**WHAT IS ASKED**
Consider the records below. How many of their lines include the word "were"? State the number and nothing else.

════════════════

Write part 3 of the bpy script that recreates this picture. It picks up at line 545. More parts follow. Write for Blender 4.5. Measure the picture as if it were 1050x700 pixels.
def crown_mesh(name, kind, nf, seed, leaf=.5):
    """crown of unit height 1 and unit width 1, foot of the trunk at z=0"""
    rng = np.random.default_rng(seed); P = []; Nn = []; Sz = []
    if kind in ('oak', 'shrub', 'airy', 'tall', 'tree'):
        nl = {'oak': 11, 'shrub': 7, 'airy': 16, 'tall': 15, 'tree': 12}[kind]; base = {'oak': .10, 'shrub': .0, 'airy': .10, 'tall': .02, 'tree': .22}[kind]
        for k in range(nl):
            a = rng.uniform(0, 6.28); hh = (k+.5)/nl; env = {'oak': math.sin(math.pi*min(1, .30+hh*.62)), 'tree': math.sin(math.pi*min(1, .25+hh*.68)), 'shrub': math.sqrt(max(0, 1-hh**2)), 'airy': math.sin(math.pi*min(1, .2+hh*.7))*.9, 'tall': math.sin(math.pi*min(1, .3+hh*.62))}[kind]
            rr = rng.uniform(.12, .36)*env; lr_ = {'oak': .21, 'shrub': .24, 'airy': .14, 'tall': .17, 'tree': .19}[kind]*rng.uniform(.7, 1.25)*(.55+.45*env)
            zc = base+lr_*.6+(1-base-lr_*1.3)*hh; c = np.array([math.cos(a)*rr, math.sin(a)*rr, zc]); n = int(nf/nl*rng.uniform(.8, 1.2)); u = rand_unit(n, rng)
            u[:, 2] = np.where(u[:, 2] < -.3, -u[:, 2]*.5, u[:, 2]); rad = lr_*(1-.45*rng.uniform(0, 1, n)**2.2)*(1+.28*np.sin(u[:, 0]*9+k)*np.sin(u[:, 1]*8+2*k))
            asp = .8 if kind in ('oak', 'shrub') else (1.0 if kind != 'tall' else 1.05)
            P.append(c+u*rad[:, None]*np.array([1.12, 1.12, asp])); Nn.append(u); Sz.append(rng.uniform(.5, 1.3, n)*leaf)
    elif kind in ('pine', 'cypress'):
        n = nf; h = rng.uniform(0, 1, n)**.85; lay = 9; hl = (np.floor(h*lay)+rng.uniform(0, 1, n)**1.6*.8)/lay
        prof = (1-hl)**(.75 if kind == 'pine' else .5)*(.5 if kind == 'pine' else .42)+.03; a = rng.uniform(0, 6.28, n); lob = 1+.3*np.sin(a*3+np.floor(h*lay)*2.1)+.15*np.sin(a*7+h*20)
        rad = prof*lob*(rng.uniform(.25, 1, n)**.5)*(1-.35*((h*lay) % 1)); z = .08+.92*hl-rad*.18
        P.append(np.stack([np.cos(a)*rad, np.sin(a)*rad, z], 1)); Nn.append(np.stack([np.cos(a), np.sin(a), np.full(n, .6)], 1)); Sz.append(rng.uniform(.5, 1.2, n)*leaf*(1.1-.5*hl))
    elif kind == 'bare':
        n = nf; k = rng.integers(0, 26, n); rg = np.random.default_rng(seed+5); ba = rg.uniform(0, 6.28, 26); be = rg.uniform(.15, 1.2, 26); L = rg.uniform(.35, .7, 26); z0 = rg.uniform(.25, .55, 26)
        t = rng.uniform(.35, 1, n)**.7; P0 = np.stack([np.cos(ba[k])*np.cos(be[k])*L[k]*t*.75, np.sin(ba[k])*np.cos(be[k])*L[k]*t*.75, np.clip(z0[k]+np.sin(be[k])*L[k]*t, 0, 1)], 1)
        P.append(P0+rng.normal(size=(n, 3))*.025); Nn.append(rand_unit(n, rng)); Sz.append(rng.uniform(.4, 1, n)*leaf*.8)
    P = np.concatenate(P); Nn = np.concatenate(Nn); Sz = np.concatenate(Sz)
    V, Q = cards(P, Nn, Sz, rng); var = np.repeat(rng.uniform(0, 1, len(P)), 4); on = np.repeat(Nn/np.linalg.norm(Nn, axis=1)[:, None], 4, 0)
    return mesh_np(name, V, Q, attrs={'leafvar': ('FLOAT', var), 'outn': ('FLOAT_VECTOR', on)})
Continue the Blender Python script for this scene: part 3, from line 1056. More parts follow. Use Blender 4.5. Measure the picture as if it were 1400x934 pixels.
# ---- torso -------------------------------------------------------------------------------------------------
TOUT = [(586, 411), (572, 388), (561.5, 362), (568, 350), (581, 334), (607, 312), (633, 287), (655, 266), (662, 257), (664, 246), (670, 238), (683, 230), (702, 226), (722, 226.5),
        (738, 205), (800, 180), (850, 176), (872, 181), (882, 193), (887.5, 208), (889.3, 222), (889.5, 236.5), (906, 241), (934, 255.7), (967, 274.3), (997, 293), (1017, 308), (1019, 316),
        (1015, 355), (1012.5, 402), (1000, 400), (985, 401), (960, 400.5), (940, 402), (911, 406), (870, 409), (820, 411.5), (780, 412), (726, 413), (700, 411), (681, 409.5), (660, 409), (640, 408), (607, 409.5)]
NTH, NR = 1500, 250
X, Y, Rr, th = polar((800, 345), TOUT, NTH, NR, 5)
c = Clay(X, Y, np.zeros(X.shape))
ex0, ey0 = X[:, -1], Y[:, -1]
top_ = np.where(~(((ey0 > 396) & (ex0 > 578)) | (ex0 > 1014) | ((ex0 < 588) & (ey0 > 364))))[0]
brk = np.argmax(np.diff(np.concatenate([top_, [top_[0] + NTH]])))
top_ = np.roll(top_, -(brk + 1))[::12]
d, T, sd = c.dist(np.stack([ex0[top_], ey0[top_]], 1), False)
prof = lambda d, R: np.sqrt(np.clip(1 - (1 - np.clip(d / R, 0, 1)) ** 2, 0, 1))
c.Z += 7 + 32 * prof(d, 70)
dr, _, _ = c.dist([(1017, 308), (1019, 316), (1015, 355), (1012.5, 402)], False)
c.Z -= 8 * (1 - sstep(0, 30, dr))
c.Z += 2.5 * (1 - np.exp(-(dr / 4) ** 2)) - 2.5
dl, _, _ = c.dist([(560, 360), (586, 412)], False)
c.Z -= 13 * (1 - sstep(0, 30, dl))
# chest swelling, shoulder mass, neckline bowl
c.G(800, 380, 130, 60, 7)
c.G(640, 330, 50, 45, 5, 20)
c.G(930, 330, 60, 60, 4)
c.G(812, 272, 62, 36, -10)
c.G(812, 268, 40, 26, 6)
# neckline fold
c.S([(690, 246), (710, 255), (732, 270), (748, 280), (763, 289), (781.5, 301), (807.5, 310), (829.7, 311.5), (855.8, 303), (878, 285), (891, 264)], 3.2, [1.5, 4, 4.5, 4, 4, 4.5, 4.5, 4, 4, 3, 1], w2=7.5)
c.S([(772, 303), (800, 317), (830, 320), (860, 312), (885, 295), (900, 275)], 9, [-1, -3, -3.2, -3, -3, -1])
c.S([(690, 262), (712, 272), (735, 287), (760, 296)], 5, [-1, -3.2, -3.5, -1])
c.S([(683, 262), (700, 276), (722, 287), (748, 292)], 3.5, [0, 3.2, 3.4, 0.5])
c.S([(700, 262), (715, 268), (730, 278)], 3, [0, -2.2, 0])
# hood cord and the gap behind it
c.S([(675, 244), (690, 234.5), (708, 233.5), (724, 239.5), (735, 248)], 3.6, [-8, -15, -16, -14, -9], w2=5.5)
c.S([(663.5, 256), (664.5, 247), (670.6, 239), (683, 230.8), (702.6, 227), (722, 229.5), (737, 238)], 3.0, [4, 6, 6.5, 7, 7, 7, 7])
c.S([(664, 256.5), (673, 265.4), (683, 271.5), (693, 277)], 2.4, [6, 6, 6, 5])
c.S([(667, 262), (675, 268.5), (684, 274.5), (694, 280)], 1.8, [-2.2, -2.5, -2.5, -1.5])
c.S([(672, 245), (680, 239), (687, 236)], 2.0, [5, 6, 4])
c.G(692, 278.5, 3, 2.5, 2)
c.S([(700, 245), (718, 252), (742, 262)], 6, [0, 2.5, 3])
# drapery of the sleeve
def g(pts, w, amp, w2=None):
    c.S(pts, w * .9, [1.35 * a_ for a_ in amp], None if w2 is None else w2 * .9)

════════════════

**OUTPUT BELOW**
2